Most small businesses need working capital, however many owners are unable to obtain this type of financing because their business is too small or it lacks the necessary collateral.  The SBA Express Loan Program is a relatively new program designed so that the collateral for the loan is the business assets.  The intended use of funds is nearly unlimited; however, the business must be open with a certificate of occupancy to insure that the funds are not used for construction.  The SBA Express loan program was designed to provide working capital to operating businesses especially in the critical early years.  The SBA announced a temporary waiver of their guarantee fee on all SBA loans $150,000 and below to assist small businesses access capital to help sustain and grow their business.

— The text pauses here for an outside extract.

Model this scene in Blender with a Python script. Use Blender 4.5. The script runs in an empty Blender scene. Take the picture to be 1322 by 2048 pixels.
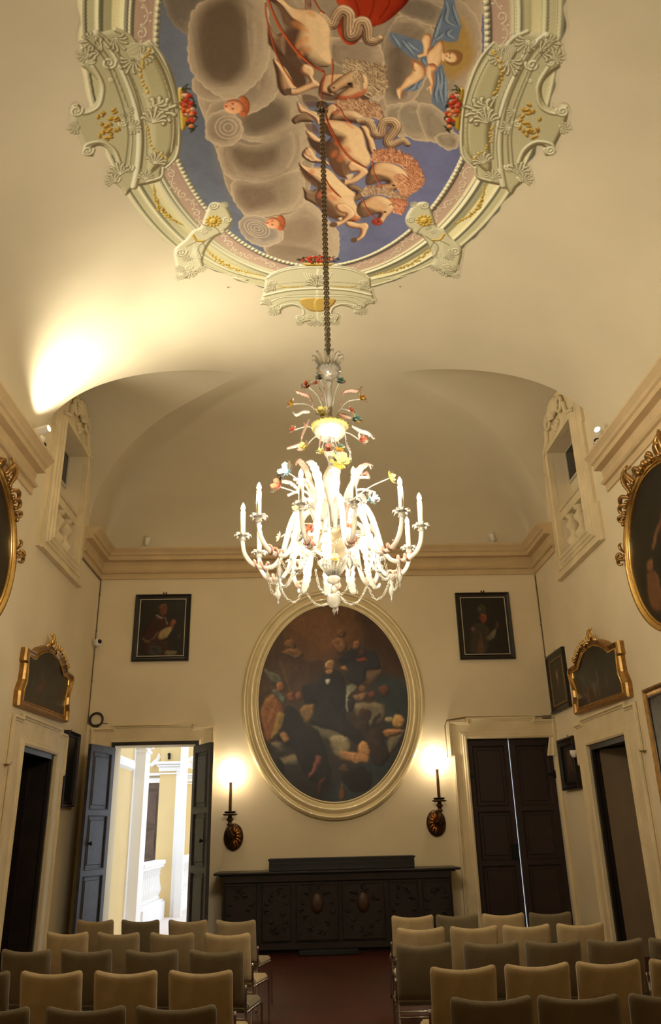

Since this loan program is designed to provide working capital, it is symbiotic with an equipment lease so new business owners can access capital to finance their fitness and non-fitness equipment using an equipment lease. In addition, the new club owner can assess working capital once open using the SBA Express loan!

 

4. Finance a New Business Venture or A Major Expansion

The SBA 7(a) program is designed to provide financing for 70-85% of a major business venture. The typical loan amount will be no less than $350K and as the table below shows, can range up to $5M.  First, the total cost of the project from inception to the point when the business is profitable is quantified. All costs including, but not limited to equipment, lease deposits, buildout, working capital, franchise fees and contingency allowance must be included.  The borrower(s) are responsible to contribute the 15-30% portion of the project cost to the business from funds that were NOT borrowed such as a home equity loan. This loan type requires additional collateral up to the loan amount provided by the borrower(s). The collateral can include the business assets such as the fitness equipment, personal real estate and/or marketable securities. This SBA loan is secured both by the additional collateral and by the SBA guarantee which enhances the chance that the loan application will be approved even in the case that the business is a start-up with no previous track record.